§ **GIVEN EXERCISE**
In the entries below, find every line with "script" and copy it.

§ **RECORDS SUPPLIED**
# # # # #

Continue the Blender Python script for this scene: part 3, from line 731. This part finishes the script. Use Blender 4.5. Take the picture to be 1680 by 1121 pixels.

# # # # #

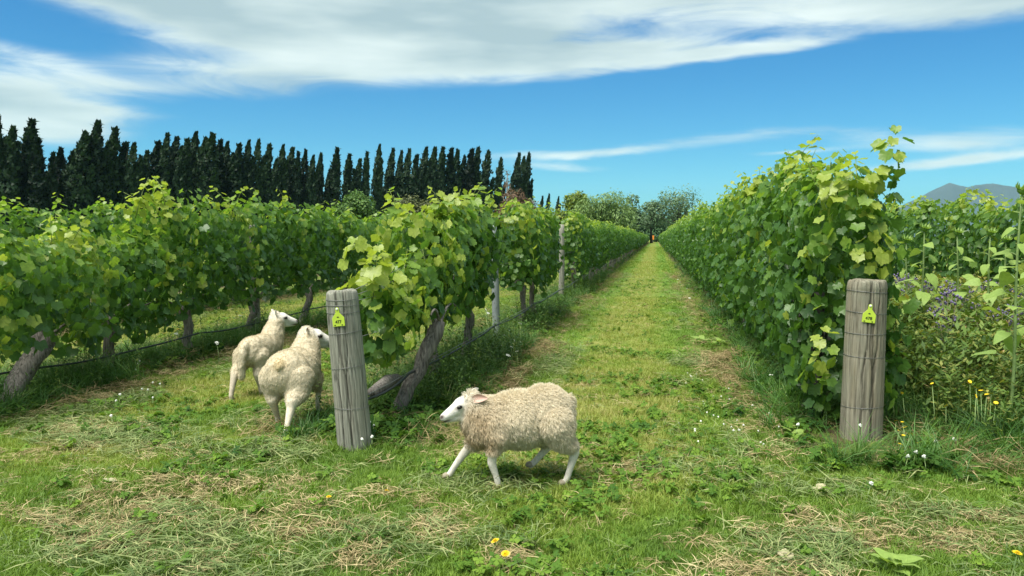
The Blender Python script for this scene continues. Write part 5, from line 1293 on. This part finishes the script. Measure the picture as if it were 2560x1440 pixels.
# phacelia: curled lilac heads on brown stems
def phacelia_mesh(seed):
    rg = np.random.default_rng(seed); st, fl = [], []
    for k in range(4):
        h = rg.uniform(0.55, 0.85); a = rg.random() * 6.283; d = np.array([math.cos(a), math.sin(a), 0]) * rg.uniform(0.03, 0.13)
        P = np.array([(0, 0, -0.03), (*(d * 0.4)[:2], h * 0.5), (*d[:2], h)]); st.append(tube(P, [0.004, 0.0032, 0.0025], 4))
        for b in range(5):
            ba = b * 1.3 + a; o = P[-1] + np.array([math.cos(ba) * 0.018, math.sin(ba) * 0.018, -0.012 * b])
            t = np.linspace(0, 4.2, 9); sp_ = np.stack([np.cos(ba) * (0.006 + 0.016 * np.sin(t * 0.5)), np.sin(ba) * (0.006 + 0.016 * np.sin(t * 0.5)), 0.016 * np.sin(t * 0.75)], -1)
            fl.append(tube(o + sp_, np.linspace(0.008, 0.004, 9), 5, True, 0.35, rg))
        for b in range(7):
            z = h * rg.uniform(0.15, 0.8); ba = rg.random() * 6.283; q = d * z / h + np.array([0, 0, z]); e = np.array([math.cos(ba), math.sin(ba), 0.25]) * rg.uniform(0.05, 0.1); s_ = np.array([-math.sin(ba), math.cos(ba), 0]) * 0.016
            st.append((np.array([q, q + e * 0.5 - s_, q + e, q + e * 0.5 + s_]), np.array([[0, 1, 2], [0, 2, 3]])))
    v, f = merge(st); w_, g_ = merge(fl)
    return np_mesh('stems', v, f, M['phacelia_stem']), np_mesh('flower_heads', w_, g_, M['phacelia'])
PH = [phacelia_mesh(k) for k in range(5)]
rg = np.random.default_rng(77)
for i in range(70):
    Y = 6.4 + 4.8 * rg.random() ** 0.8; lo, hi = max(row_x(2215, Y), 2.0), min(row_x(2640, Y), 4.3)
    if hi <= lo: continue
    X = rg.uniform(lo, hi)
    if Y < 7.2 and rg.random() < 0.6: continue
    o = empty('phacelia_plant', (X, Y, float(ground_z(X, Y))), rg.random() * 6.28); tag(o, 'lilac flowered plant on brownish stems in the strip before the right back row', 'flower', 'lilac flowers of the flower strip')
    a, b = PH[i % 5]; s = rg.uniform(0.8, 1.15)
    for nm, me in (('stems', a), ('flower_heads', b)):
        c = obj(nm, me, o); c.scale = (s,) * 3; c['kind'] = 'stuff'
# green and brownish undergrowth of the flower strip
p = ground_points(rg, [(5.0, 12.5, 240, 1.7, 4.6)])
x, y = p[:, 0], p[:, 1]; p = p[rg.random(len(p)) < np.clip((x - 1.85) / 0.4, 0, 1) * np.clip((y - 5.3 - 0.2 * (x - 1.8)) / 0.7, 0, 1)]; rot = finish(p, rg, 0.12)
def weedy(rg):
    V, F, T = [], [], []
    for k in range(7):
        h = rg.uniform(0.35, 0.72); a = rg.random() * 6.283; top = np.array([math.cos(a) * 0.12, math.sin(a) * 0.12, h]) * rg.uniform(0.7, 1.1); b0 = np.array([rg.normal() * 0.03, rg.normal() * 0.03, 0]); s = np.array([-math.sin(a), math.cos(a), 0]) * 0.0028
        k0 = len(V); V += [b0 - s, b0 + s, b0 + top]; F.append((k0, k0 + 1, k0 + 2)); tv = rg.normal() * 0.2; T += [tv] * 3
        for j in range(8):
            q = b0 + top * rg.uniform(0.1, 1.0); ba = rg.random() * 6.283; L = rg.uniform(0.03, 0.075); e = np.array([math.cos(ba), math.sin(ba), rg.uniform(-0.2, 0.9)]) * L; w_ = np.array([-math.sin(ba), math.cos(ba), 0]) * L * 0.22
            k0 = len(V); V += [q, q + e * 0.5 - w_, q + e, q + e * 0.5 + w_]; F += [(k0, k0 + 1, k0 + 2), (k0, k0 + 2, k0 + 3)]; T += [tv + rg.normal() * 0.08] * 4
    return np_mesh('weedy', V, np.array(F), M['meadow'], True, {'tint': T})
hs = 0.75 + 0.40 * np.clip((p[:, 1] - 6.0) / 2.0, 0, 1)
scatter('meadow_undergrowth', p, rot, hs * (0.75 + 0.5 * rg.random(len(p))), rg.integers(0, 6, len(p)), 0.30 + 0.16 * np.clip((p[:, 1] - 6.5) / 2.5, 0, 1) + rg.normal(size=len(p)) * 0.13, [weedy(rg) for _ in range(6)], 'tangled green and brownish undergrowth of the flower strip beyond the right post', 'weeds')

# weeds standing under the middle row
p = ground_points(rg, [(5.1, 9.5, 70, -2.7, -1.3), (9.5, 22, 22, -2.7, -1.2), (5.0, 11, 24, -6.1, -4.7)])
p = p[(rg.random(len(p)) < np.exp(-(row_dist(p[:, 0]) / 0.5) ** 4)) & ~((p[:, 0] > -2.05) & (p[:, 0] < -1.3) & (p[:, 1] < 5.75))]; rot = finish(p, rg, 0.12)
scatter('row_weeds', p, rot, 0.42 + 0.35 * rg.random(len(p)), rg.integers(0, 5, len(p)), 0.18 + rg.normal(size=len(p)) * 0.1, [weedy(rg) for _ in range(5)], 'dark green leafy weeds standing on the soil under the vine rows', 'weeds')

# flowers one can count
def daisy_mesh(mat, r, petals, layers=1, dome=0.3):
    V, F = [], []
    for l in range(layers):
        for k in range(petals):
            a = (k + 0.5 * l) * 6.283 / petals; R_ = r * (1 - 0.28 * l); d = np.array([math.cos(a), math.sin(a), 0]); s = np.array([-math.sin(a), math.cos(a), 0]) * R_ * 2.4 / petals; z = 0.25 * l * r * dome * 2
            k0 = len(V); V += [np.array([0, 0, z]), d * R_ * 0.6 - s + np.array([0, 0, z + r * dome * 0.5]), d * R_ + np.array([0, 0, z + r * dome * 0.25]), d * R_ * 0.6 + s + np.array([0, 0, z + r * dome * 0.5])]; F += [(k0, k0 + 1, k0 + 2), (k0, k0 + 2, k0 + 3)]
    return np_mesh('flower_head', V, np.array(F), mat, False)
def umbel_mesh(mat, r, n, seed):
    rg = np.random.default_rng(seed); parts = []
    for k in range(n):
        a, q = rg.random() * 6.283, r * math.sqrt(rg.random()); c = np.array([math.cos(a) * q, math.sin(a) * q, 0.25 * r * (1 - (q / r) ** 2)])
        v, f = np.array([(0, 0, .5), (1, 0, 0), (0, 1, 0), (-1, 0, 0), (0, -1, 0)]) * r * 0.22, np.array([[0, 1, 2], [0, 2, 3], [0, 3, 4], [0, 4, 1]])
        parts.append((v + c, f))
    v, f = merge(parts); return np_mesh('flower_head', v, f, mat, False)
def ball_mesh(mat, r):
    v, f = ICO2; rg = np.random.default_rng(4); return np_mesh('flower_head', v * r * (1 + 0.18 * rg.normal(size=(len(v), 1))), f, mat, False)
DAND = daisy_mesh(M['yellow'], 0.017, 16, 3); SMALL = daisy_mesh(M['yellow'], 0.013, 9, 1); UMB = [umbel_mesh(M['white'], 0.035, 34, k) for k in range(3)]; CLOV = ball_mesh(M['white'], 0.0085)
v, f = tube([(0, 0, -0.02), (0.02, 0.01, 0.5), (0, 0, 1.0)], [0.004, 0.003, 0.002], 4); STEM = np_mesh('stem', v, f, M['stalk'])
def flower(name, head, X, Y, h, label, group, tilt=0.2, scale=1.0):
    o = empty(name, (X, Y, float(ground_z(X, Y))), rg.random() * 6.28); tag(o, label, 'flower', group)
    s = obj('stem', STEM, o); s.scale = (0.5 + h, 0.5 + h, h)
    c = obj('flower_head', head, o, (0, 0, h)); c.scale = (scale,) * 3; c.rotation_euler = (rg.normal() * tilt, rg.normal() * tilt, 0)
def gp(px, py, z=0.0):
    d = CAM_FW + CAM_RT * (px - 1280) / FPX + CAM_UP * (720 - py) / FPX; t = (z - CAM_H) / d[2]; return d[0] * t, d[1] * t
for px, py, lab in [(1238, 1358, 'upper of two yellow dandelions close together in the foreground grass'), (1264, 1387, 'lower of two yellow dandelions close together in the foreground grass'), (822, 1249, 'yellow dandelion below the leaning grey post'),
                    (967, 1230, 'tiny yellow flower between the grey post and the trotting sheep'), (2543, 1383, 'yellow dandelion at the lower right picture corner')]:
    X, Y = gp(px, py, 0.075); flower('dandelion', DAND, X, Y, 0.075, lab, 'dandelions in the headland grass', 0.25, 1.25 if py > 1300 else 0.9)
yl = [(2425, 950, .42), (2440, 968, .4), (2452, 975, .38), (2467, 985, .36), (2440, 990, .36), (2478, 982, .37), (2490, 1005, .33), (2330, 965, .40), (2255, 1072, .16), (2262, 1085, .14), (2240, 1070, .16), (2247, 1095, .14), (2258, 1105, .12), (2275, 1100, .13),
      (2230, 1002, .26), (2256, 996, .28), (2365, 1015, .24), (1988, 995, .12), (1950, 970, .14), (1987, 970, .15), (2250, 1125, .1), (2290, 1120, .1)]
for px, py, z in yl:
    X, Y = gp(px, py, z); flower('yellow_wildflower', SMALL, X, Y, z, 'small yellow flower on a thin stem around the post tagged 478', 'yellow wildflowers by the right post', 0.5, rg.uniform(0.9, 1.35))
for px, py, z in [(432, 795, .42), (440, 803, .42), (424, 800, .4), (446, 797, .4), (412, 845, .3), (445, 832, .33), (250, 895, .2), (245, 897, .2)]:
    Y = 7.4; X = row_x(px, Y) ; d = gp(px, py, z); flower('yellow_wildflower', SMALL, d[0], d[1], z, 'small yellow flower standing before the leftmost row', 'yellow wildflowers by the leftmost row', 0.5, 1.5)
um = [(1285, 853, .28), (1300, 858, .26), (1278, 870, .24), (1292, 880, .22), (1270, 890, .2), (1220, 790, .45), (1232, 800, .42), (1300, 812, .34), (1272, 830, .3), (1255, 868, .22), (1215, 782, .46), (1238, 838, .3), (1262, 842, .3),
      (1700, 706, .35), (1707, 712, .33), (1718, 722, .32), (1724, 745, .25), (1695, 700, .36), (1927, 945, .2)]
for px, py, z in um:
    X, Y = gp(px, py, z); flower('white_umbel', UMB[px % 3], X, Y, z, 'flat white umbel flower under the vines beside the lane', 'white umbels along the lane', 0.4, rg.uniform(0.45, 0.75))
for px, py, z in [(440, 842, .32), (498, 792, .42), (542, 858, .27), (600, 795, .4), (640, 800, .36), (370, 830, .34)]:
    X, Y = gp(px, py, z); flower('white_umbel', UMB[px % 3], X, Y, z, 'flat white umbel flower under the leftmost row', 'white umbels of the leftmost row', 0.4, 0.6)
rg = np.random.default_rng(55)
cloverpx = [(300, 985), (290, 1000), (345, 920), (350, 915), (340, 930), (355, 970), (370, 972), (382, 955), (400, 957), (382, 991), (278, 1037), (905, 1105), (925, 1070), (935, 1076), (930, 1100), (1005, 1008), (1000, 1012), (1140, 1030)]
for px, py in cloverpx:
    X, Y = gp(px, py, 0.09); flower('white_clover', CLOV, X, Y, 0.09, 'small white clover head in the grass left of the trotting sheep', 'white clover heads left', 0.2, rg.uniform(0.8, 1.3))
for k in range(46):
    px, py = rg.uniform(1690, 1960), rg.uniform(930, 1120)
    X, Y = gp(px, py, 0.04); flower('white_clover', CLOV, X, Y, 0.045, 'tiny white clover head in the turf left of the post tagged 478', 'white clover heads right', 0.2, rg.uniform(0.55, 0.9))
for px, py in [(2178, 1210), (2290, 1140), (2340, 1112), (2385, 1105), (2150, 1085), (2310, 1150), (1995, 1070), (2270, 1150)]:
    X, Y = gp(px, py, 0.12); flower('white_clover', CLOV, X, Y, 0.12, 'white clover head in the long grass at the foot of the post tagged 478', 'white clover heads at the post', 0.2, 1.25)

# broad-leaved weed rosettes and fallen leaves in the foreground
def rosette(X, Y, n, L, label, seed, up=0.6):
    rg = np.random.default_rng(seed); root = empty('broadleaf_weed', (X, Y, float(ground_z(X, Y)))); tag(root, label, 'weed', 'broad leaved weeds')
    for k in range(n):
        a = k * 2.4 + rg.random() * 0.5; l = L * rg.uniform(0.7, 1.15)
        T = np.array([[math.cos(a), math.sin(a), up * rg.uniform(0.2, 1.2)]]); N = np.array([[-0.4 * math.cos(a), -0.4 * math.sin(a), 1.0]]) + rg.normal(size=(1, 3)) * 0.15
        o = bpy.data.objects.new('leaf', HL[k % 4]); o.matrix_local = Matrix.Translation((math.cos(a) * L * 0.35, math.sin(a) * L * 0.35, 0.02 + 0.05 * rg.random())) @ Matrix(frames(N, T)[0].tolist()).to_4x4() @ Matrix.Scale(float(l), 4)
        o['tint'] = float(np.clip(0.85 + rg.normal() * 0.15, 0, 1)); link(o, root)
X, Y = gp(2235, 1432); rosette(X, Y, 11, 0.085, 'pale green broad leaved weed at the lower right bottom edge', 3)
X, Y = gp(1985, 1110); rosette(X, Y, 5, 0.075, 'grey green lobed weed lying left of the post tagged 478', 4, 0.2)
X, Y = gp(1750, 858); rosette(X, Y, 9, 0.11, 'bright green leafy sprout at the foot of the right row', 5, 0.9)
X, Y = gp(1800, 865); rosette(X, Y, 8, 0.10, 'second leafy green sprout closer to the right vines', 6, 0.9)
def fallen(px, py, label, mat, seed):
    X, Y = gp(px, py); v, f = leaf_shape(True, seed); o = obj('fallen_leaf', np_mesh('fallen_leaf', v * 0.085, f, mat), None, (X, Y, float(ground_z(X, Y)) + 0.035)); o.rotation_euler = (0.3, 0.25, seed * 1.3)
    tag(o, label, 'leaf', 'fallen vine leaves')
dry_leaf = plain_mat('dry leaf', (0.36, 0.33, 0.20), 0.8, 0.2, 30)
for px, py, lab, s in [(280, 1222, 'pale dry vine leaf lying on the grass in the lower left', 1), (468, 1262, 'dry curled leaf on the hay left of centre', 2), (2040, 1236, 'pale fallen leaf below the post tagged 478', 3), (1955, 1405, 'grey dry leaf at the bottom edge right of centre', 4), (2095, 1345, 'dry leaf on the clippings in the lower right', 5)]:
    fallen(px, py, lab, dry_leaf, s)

# # # # #

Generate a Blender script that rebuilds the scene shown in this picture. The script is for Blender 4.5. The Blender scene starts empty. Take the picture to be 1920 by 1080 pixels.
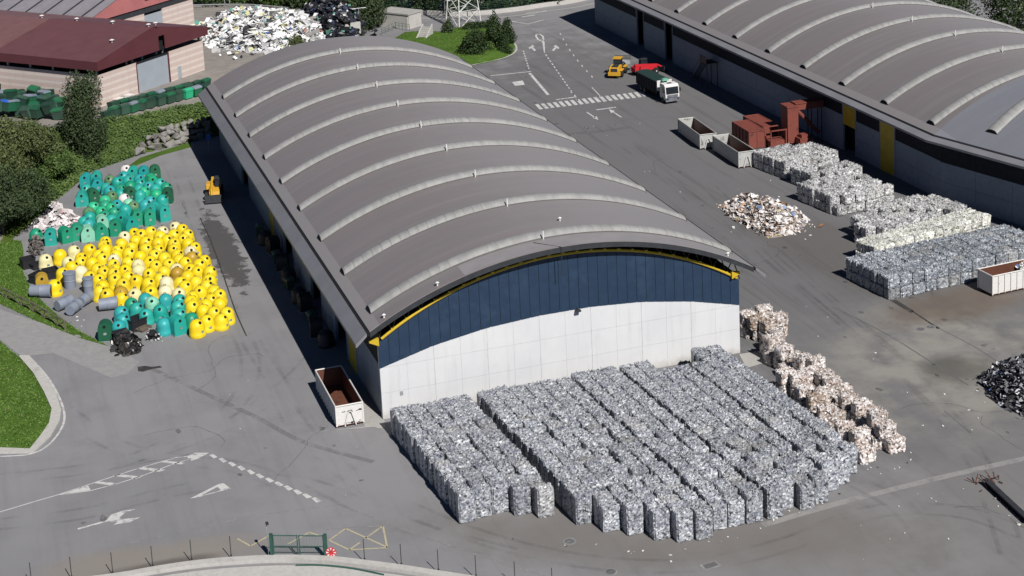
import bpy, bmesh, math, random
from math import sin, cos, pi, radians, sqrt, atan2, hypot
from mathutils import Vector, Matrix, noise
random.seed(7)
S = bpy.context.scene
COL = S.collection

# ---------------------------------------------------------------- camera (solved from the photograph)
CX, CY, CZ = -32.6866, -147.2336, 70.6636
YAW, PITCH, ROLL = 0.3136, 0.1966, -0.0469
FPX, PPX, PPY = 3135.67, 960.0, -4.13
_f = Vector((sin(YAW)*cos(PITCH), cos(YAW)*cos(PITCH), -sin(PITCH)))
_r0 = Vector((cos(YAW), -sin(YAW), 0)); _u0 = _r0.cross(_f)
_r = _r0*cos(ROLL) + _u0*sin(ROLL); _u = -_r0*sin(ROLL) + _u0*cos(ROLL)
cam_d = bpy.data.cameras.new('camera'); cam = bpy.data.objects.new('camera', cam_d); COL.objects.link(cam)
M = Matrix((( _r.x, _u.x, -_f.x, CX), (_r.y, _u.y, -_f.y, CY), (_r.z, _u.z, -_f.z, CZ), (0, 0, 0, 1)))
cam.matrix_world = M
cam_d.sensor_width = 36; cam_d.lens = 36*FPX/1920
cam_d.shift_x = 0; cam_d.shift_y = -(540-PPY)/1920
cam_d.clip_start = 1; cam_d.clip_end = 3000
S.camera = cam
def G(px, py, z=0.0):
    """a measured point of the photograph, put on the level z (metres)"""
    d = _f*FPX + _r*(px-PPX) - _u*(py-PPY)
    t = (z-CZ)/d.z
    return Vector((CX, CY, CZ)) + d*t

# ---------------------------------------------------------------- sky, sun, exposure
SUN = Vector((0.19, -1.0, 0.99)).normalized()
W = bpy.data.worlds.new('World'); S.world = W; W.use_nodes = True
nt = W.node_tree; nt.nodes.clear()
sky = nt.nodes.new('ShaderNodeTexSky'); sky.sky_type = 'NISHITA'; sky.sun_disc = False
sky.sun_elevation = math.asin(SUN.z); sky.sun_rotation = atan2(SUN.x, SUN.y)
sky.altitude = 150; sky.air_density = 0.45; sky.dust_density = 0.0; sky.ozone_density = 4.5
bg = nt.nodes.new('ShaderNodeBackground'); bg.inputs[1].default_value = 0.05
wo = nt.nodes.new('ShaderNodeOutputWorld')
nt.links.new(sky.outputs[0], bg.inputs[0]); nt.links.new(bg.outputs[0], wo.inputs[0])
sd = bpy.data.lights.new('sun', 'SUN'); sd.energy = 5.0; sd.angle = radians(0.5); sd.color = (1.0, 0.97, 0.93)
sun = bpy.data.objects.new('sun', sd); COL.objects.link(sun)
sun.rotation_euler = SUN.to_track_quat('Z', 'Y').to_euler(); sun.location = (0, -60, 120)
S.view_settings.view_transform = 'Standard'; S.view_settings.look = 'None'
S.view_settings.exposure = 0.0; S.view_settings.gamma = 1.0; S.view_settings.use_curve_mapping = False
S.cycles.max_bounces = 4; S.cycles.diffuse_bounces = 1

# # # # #

§ **OUTPUT OF THE EXERCISE**
Continue the Blender Python script for this scene: part 3, from line 731. This part finishes the script. Use Blender 4.5. Take the picture to be 1680 by 1121 pixels.
The Blender Python script for this scene continues. Write part 5, from line 1293 on. This part finishes the script. Measure the picture as if it were 2560x1440 pixels.
Generate a Blender script that rebuilds the scene shown in this picture. The script is for Blender 4.5. The Blender scene starts empty. Take the picture to be 1920 by 1080 pixels.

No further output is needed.